Warfield on William James and the Difference Between Mere Moralism and True Religion

In his short essay, "What Is Calvinism?" (from the Presbyterian, Mar. 2, 1904, 6-7), B. B. Warfield writes,

`There is a state of mind' says Professor William James in his lectures on `The Varieties of Religious Experience,' `known to religious men, but to no others, in which the will to assert ourselves and hold our own has been displaced by a willingness to close our mouths and be as nothing in the floods and waterspouts of God.  [James] is describing what he looks upon as the truly religious mood over against what he calls `mere moralism'  `The moralist' he tells us, `must hold his breath and keep his muscles tense': and things go well with him only when he can do so.  The religious man, on the contrary, finds his consolation in his very powerlessness; his trust is not in himself but in his God; and the `hour of his moral death turns into his spiritual birthday.

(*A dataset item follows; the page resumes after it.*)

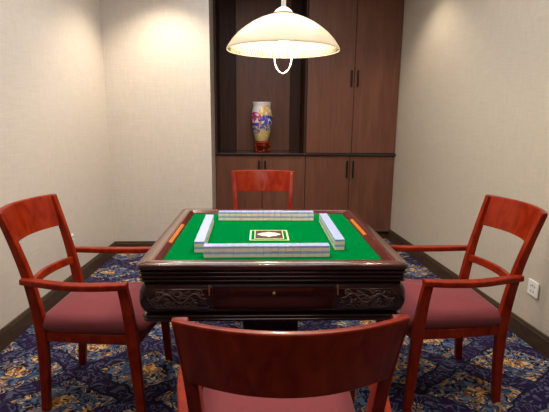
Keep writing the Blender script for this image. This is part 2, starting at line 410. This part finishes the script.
# top frame (outer flat, rounded lip)
obj('top_frame', loft([sq(IN + .030, TZ - .012, .004), sq(IN + .030, TZ - .001, .004), sq(IN + .032, TZ, .004), sq(.498, TZ, .02), sq(.4985, TZ - .004, .02)], False), M_FRAME, tb, True)
obj('frame_lip', loft([sq(.4986, TZ - .004, .02), sq(.4986, TZ - .0004, .02), sq(.503, TZ - .003, .02), sq(.506, TZ - .008, .02), sq(.506, TZ - .016, .02), sq(.501, TZ - .025, .02), sq(.486, TZ - .027, .02)], False), M_LIP, tb, True)
obj('inner_bevel', loft([sq(IN - .004, TZ - .020, .003), sq(IN, TZ - .010, .003), sq(IN + .026, TZ - .001, .003), sq(IN + .0295, TZ - .001, .003), sq(IN + .0295, TZ - .02, .003)], False), M_SLOPE, tb)
ap = [(0.4660, .7500), (0.4880, .7500), (0.5010, .7470), (0.5030, .7420), (0.4990, .7370), (0.4900, .7350), (0.4900, .7330), (0.5000, .7305), (0.5020, .7250), (0.4980, .7200), (0.4900, .7180), (0.4900, .7160), (0.4990, .7135), (0.5000, .7100), (0.4960, .7060), (0.4740, .7040)]
obj('ridge_moulding', loft([sq(h, z, .018) for h, z in ap], False), M_TABLE, tb, True)
pn = [(.470, .7040), (.486, .700), (.496, .685), (.5015, .665), (.503, .642), (.5015, .616), (.495, .594), (.484, .578), (.470, .573)]
obj('apron_panel', loft([sq(h, z, .02) for h, z in pn], False), M_TABLE, tb, True)
bm_ = [(.470, .5740), (.490, .573), (.495, .569), (.495, .564), (.488, .561), (.486, .558), (.492, .555), (.493, .550), (.488, .545), (.470, .542), (.30, .540)]
obj('base_moulding', loft([sq(h, z, .018) for h, z in bm_], True), M_TABLE, tb, True)
obj('felt_top', loft([sq(IN + .001, TZ - .030, .003), sq(IN + .001, TZ - .0155, .003), sq(IN - .003, TZ - .0150, .003)]), M_FELT, tb)
FZ = TZ - .015
def px(z):   # bulge of the panel at a height
    for (h0, z0), (h1, z1) in zip(pn, pn[1:]):
        if z1 <= z <= z0: return h1 + (h0 - h1) * (z - z1) / (z0 - z1)
    return .48
def spiral(cx_, cz_, r0, turns, flip, a0, n=22):
    return [(cx_ + flip * r0 * (1 - i / n * .85) * cos(a0 + turns * 2 * pi * i / n), cz_ + r0 * (1 - i / n * .85) * sin(a0 + turns * 2 * pi * i / n)) for i in range(n + 1)]
random.seed(3)
def carving(sgn):
    """scrolling dragon and cloud relief, mirrored left and right of the drawer"""
    curves = []
    body_pts = [(i / 30 * .165 - .0825, .020 * sin(i / 30 * pi * 3.2) * (1 - .2 * i / 30)) for i in range(31)]
    curves.append((body_pts, .0042))
    for cx_, cz_, r0, fl, a0 in [(-.075, .022, .014, 1, 0), (-.055, -.020, .016, -1, 1), (-.030, .020, .013, 1, 2), (-.005, -.022, .016, 1, 3), (.020, .024, .013, -1, 0), (.045, -.018, .017, 1, 1), (.070, .018, .015, -1, 2.5), (.085, -.018, .012, 1, 0), (-.092, -.006, .013, 1, 4), (.0, .004, .010, 1, 2)]:
        curves.append((spiral(cx_, cz_, r0, 1.4, fl, a0), .0026))
    for k in range(34):
        x_ = random.uniform(-.095, .08); z_ = random.uniform(-.033, .028)
        curves.append(([(x_ + .006 * j, z_ + .004 * sin(j * 1.1 + k)) for j in range(6)], .0020))
    # cartouche outline with pointed end
    curves.append(([(-.100, .030), (-.106, .036), (.090, .036), (.098, .030), (.118, .004), (.098, -.030), (.088, -.038), (-.104, -.038), (-.110, -.028)], .0022))
    bm = bmesh.new()
    for pts, r in curves:
        P3 = [(sgn * (x_ - .0) * -1, -px(.642 + z_) + .0004, .642 + z_) for x_, z_ in pts]
        tube(P3, r, 6, bm)
    return bm
for k in range(4):
    side = Matrix.Rotation(k * pi / 2, 4, 'Z')
    for s in (-1, 1):
        bm = carving(-s); bmesh.ops.translate(bm, verts=bm.verts, vec=(s * .352, 0, 0)); bmesh.ops.transform(bm, matrix=side, verts=bm.verts)
        obj('carved_relief', bm, M_CARVE, tb, True)
    # drawer front between the two carvings
    pts = [(-.0025 - px(z), z) for z in (.690, .675, .660, .642, .625, .610, .598)]
    rings = []
    for x_ in (-.232, -.226, .226, .232):
        e = .0 if abs(x_) < .23 else .0035
        rings.append([(x_, y_ + e, z) for y_, z in pts] + [(x_, -.47, .598), (x_, -.47, .690)])
    bm = loft(rings); bmesh.ops.transform(bm, matrix=side, verts=bm.verts)
    dr = obj('drawer', bm, M_TABLE, tb, bevel=.0012)
    for s in (-1, 1):
        bm = B(s * .240 - .003, s * .240 + .003, -.5045, -.480, .655, .694); bmesh.ops.transform(bm, matrix=side, verts=bm.verts)
        obj('divider_strip', bm, M_STRIP, tb, bevel=.001)
    bm = lathe([(.003, 0), (.003, .008), (.006, .010), (.007, .014), (.004, .018)], 16)
    bmesh.ops.rotate(bm, verts=bm.verts, cent=(0, 0, 0), matrix=Matrix.Rotation(pi / 2, 3, 'X'))
    bmesh.ops.translate(bm, verts=bm.verts, vec=(0, -.504, .668)); bmesh.ops.transform(bm, matrix=side, verts=bm.verts)
    obj('knob', bm, M_BRASS, dr, True)
# amber strips let into the left and right bevels
for s in (-1, 1):
    y0, y1 = (-.20, .13) if s < 0 else (-.07, .25)
    bm = bmesh.new(); a, b = s * (IN + .006), s * (IN + .021)
    vs = [bm.verts.new(p) for p in [(a, y0, TZ - .0070), (b, y0, TZ - .0017), (b, y1, TZ - .0017), (a, y1, TZ - .0070), (a, y0, TZ - .012), (b, y0, TZ - .006), (b, y1, TZ - .006), (a, y1, TZ - .012)]]
    for f in [(0, 1, 2, 3), (4, 7, 6, 5), (0, 4, 5, 1), (1, 5, 6, 2), (2, 6, 7, 3), (3, 7, 4, 0)]: bm.faces.new([vs[i] for i in f])
    q = obj('amber_strip', bm, M_AMBER, tb); q['label'] = 'amber wooden strip on the inner bevel'
    if s > 0:
        pass
# printed emblem and border on the felt
def frame_rect(bm, x0, x1, y0, y1, t, z):
    box(bm, x0, x1, y0, y0 + t, FZ, z); box(bm, x0, x1, y1 - t, y1, FZ, z); box(bm, x0, x0 + t, y0 + t, y1 - t, FZ, z); box(bm, x1 - t, x1, y0 + t, y1 - t, FZ, z)
ex, ey = -.009, -.040
M_PRINT = plain('cream_print', (.78, .70, .42), .7); M_PBRN = plain('brown_print', (.05, .02, .014), .7); M_PCR = plain('pale_print', (.85, .78, .62), .7)
bm = bmesh.new(); frame_rect(bm, ex - .090, ex + .090, ey - .090, ey + .090, .007, FZ + .0006)
e1 = obj('centre_emblem', bm, M_PRINT, tb)
bm = bmesh.new(); box(bm, ex - .062, ex + .062, ey - .058, ey + .080, FZ, FZ + .0006); frame_rect(bm, ex - .067, ex + .067, ey - .063, ey + .085, .005, FZ + .0008)
for f in bm.faces: f.material_index = 0 if f.calc_center_median().z < 10 else 0
e2 = obj('emblem_panel', bm, M_PBRN, e1)
bm = bmesh.new(); frame_rect(bm, ex - .068, ex + .068, ey - .064, ey + .086, .004, FZ + .0010); obj('emblem_border', bm, M_PRINT, e1)
bm = bmesh.new(); ring = []
for k in range(64):
    a = 2 * pi * k / 64; r = .030 + .022 * abs(cos(a)) ** 3 + .012 * abs(sin(a)) ** 6 + .003 * cos(8 * a)
    ring.append((ex + r * cos(a), ey + .011 + r * sin(a) * .95))
loft([[(x_, y_, FZ) for x_, y_ in ring], [(x_, y_, FZ + .0012) for x_, y_ in ring]], True, bm); obj('emblem_flower', bm, M_PCR, e1)
# central machine column that carries the table
obj('machine_column', loft([[(h * a, h * b, z) for a, b in ((1, 1), (-1, 1), (-1, -1), (1, -1))] for z, h in [(.5395, .24), (.47, .23), (.43, .130), (.09, .130), (.06, .24), (.0, .25)]]), M_TABLE, tb, bevel=.008)

# ------------------------------------------------------------------ mahjong tiles: four walls, two tiers of seventeen
TW, TL, TH = .0292, .041, .0235
bm = B(-TW / 2 + .0001, TW / 2 - .0001, -TL / 2, TL / 2, 0, TH * .58)
tile0 = obj('mahjong_tile', bm, M_IVORY)
bk0 = obj('tile_back', B(-TW / 2 + .0001, TW / 2 - .0001, -TL / 2, TL / 2, TH * .58, TH - .0003), M_BLUE, tile0)
for o_ in (tile0, bk0):
    b = o_.modifiers.new('bevel', 'BEVEL'); b.width = .0009; b.segments = 2
first = [True]
def tile(loc, rz, label, group):
    if first[0]: o_ = tile0; first[0] = False
    else:
        o_ = tile0.copy(); C.objects.link(o_); c_ = bk0.copy(); C.objects.link(c_); c_.parent = o_
    o_.location = loc; o_.rotation_euler = (0, 0, rz); tag(o_, label, 'mahjong tile', group)
def T(x, y):  # table frame
    return TX + x * cos(TR) - y * sin(TR), TY + x * sin(TR) + y * cos(TR)
walls = [('the wall nearest the camera', (-.193, 1.679), (.307, 1.682)), ('the wall by the far chair', (-.183, 2.318), (.330, 2.312)),
         ('the left-hand wall', (-.217, 1.728), (-.222, 2.235)), ('the right-hand wall', (.365, 1.752), (.374, 2.262))]
ends = [('left end', 'right end'), ('left end', 'right end'), ('near end', 'far end'), ('near end', 'far end')]
for wi, (wn_, a, b) in enumerate(walls):
    a = Vector(a); b = Vector(b); d = (b - a); rz = math.atan2(d.y, d.x); u_ = d / 17
    for tier in (0, 1):
        tn = ('bottom', 'top')[tier]
        for i in range(17):
            p = a + u_ * (i + .5)
            jit = random.uniform(-.0006, .0006)
            n2 = Vector((-u_.y, u_.x)).normalized() * jit
            if i in (0, 16):
                lab = f'face-down mahjong tile, {tn} tier, {ends[wi][0 if i == 0 else 1]} of {wn_}'; g = None
                lab = ' '.join(lab.split())
            else:
                lab = f'face-down mahjong tile inside {tn} tier of {wn_}'; g = f'{tn} tier tiles of {wn_}'
            tile((p.x + n2.x, p.y + n2.y, FZ + .0004 + tier * (TH + .0001)), rz, lab, g or f'{tn} tier tiles of {wn_}')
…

Says Warfield in response,

the psychological analyst [William James] has caught the exact distinction between moralism and religion.  It is the distinction between trust in ourselves and trust in God.  And when trust in ourselves is driven entirely out, and trust in God comes in, in its purity, we have Calvinism.  Under the name of religion at its height, what Professor James has really described is therefore just Calvinism.

William James, by the way, once called himself a Methodist without the Savior.